The Architects Collaborative, Tufts University Chemistry Research Building, 1965. Elevation photo of the Tufts University Chemistry Research Building, completed 1965. Published in “Progressive Architecture,” April 1965 (p. 181). Courtesy Richard Reens

This gallery exhibition and accompanying digital wiki tool displays and makes accessible the authors’ significant original documentation, mapping, and historical study of the vast architectural output of The Architects Collaborative (TAC). The authors have combed archives, historical architectural publications, office records, property databases, genealogy tools, and many other sources to compile and geotag hundreds of previously-unpublished built projects by TAC. This body of work shows the normalization of radical precepts of modernism into vernacular, especially in the building types of schools, housing, and healthcare. Founded in 1945 by eight equal partners, TAC was the largest exclusively architectural office in the US by the 1970s. Their internal record lists about 1,500 jobs (194583), although only a handful of these are commonly known. This project seeks to trace the mainstreaming of the subtly political modernism that the group so carefully used to both erase as style and embrace as philosophy.

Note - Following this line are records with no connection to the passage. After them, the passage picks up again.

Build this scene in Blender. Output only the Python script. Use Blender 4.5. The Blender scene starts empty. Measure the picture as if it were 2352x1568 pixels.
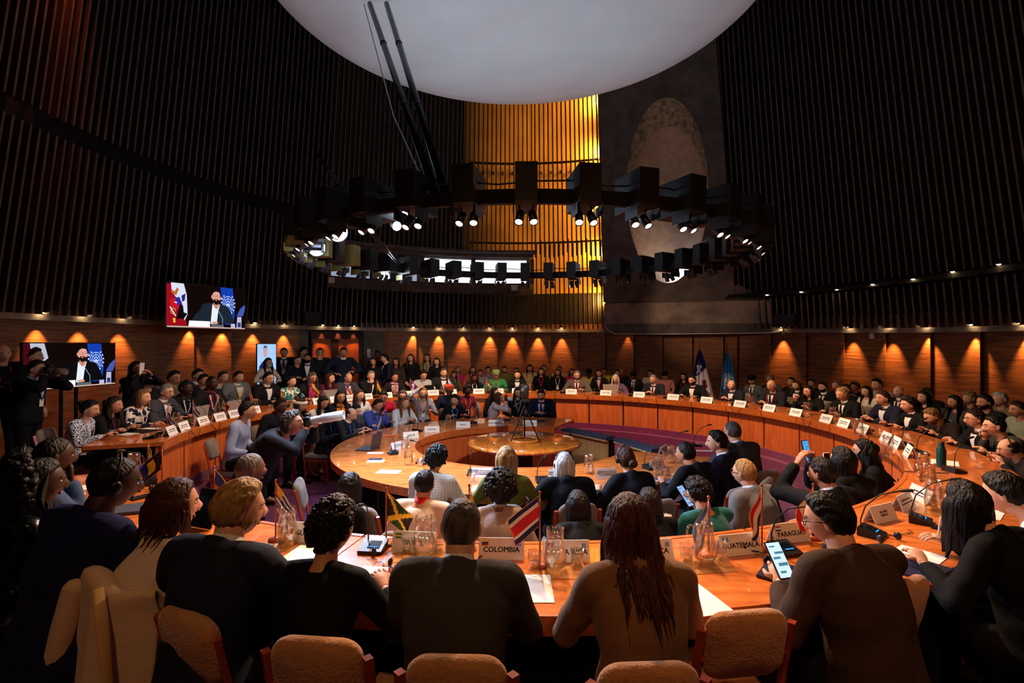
import bpy, math, random
import numpy as np
from mathutils import Vector, Matrix
pi = math.pi
S = bpy.context.scene
COL = S.collection
FOC, HC, YH, CXP = 1150.0, 1.85, 793.0, 1176.0     # lens in pixels, eye height, horizon row, centre column
CX, CY = 0.1, 7.1                                   # centre of the round hall
PIT = -0.28
def V(*a): return Vector(a)
def at(px, py, Y): return Vector(((px-CXP)/FOC*Y, Y, HC-(py-YH)*Y/FOC))
def on_plane(px, py, z):
    Y = FOC*(HC-z)/(py-YH); return Vector(((px-CXP)/FOC*Y, Y, z))
def on_ring(px, r, far=True, z=0.0):
    k = (px-CXP)/FOC; a = k*k+1; b = -2*(k*CX+CY); c = CX*CX+CY*CY-r*r
    d = b*b-4*a*c; s = math.sqrt(max(d, 0)); Y = (-b+(s if far else -s))/(2*a)
    return Vector((k*Y, Y, z))
def pol(r, deg, z=0.0): return Vector((CX+r*math.cos(math.radians(deg)), CY+r*math.sin(math.radians(deg)), z))
def ang_of(p): return math.degrees(math.atan2(p.y-CY, p.x-CX))
def lin(c):
    return tuple(((x/255)/12.92 if x/255 <= .04045 else ((x/255+.055)/1.055)**2.4) for x in c)
# ---------------------------------------------------------------- materials
MATS = {}
def mat(name, col, rough=.6, metal=0, bump=None, noise=None, emit=None, estr=0, spec=.5, coat=0, trans=0, ior=1.45, sheen=0, alpha=1):
    if name in MATS: return MATS[name]
    m = bpy.data.materials.new(name); m.use_nodes = True; nt = m.node_tree; b = nt.nodes['Principled BSDF']
    c = lin(col)+(1,)
    b.inputs['Base Color'].default_value = c; b.inputs['Roughness'].default_value = rough; b.inputs['Metallic'].default_value = metal
    b.inputs['Specular IOR Level'].default_value = spec; b.inputs['Coat Weight'].default_value = coat; b.inputs['IOR'].default_value = ior
    b.inputs['Transmission Weight'].default_value = trans; b.inputs['Sheen Weight'].default_value = sheen
    if emit: b.inputs['Emission Color'].default_value = lin(emit)+(1,); b.inputs['Emission Strength'].default_value = estr
    if noise or bump:
        tc = nt.nodes.new('ShaderNodeTexCoord')
        def nz(sc, stretch=(1, 1, 1), detail=4):
            mp = nt.nodes.new('ShaderNodeMapping'); mp.inputs['Scale'].default_value = stretch
            nt.links.new(tc.outputs['Object'], mp.inputs['Vector'])
            n = nt.nodes.new('ShaderNodeTexNoise'); n.inputs['Scale'].default_value = sc; n.inputs['Detail'].default_value = detail
            nt.links.new(mp.outputs['Vector'], n.inputs['Vector']); return n
        if noise:
            sc, amt, stretch = noise
            n = nz(sc, stretch); r = nt.nodes.new('ShaderNodeValToRGB')
            r.color_ramp.elements[0].position = .3; r.color_ramp.elements[1].position = .7
            r.color_ramp.elements[0].color = tuple(x*(1-amt) for x in c[:3])+(1,)
            r.color_ramp.elements[1].color = tuple(min(1, x*(1+amt)) for x in c[:3])+(1,)
            nt.links.new(n.outputs['Fac'], r.inputs['Fac']); nt.links.new(r.outputs['Color'], b.inputs['Base Color'])
        if bump:
            sc, st, stretch = bump
            n = nz(sc, stretch); bp = nt.nodes.new('ShaderNodeBump'); bp.inputs['Strength'].default_value = st; bp.inputs['Distance'].default_value = .02
            nt.links.new(n.outputs['Fac'], bp.inputs['Height']); nt.links.new(bp.outputs['Normal'], b.inputs['Normal'])
    MATS[name] = m; return m
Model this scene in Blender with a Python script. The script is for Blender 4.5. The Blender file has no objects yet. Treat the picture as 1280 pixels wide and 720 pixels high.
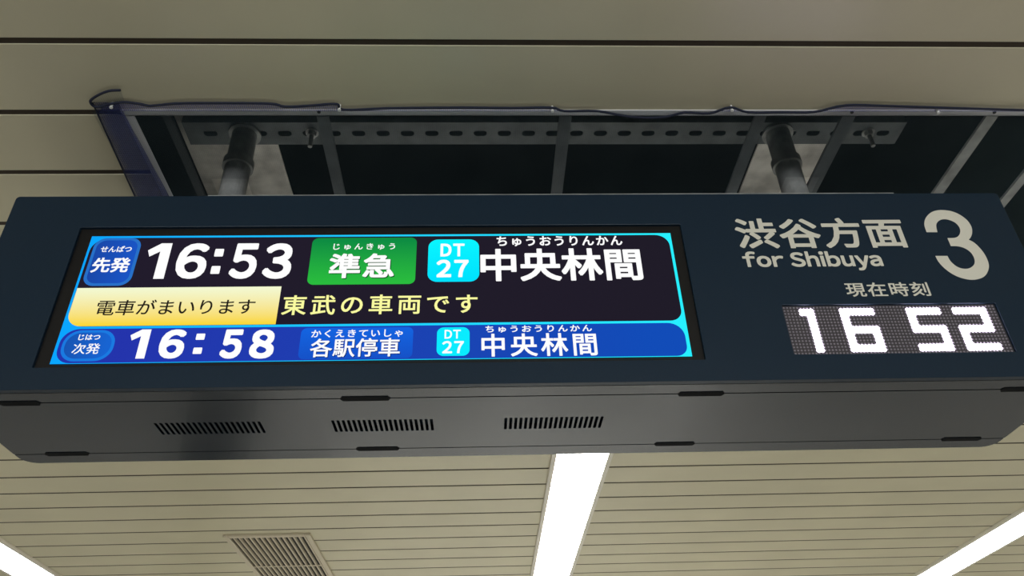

Gabriel Cira is a licensed architect and historic preservation consultant based in Massachusetts. He is a professor in the history of art at MassArt, where he teaches the longstanding architecture of Boston course; he also teaches community-engaged practice courses at Boston Architectural College, and has also taught at Massachusetts Institute of Technology and the University of Tokyo. Cira’s work and research focuses on historic preservation, vernacular/popular histories, ecological resilience, accessibility and preservation, and infrastructure history. He is also a project organizer for The Architecture Lobby’s Cooperative Network project, a group that works on the transformative power of collaborative and cooperative modes of practice and firm ownership in architecture.

James Heard received his bachelor’s of architecture degree from Virginia Tech and is currently pursuing a master’s of science in architecture studies with a focus in history, theory, and criticism at Massachusetts Institute of Technology (MIT). He is a licensed architect and cofounded uxo architects, a Los Angeles-based worker-owned and cooperatively operated architecture practice. In addition to practicing, he has published on the ways in which the profession is complicit in the production of racist border infrastructure and the implementation of cooperative models of practice in architecture. He is an active member of The Architecture Lobby and was the organization's former national design coordinator.